John Wesley

b. 1703; d. 1791.

Founder of Methodism.

Statue of John Wesley in St Paul's Catheral churchyard, London.

John Wesley was the 15th child of an English rector named Samuel Wesley and his godly wife Susanna. Educated in Oxford, John Wesley was ordained priest of the Church of England in 1728. He returned to Oxford for further studies and there joined, and eventually took over the leadership of what was nicknamed the "Holy Club," a gathering of undergraduates for the purpose of "methodical" prayers, Bible-study, self-examination, and charitable goodworks founded by his brother Charles.

Invited by the Society for the Propagation of the Gospel, John left in 1735 for Georgia, USA, to undertake a mission among the native Indians. The mission proved a failure, and within three years John was back in England. "I went to America to convert the Indians," he wrote, "but, oh, who shall convert me?" But something significant was already happening in his life; on the journey he had met a company of Moravians, whose simplicity of faith made a deep impression upon him. He developed a close friendship with another Moravian, Peter Boehler, and through their conversations, John became "clearly convinced of unbelief, of the want of that faith whereby alone we are saved." Back in London he was invited to a reading of Luther's preface to Romans at a meeting in Aldersgate Street on the evening of 24 May 1738. As he listened, he would later note in his journal, he felt his heart"strangely warmed."

His kindled faith was further enflamed by his visit and encounter with Count Zinsendorf when he visited the Moravian settlement in Herrhut. He returned to England with a clear vision of his life's work; "to reform the nation, particularly the Church, and to spread Scriptural holiness over the land," "to promote so far as I am able vital, practical religion; and by the grace of God to beget, preserve, and increase the life of God in the souls of men." Encouraged by George Whitefield, John took to open-air preaching, reaching out particularly to those whom the traditional churches do not seem able to accomodate. The spiritual revival sparked by his preaching eventually required the training and appointment of lay-preachers for the evangelistic missions, and their organization into "societies" and "circuits."
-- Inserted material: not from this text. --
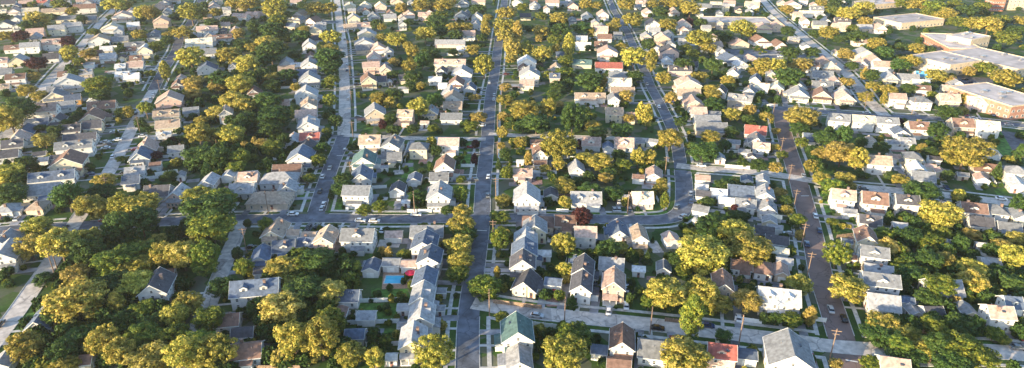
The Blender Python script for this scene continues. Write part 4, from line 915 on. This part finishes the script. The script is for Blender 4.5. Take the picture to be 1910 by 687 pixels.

Though John never wanted to seperate from the Church of England, the departure of his movement from it became increasingly inevitable. In 1784 John registered in the Court of Chancery a Deed of Declaration, naming 100 preachers as constituting the "Conference of the people called Methodists." Eventually this conference was extended to include later preachers and lay-presons. The "Plan of Pacification," declared in 1795, made the separation with the Church of England complete; though this cannot be asserted as the birthday of the Methodist Church, the boundaries of the new denomination became explicit.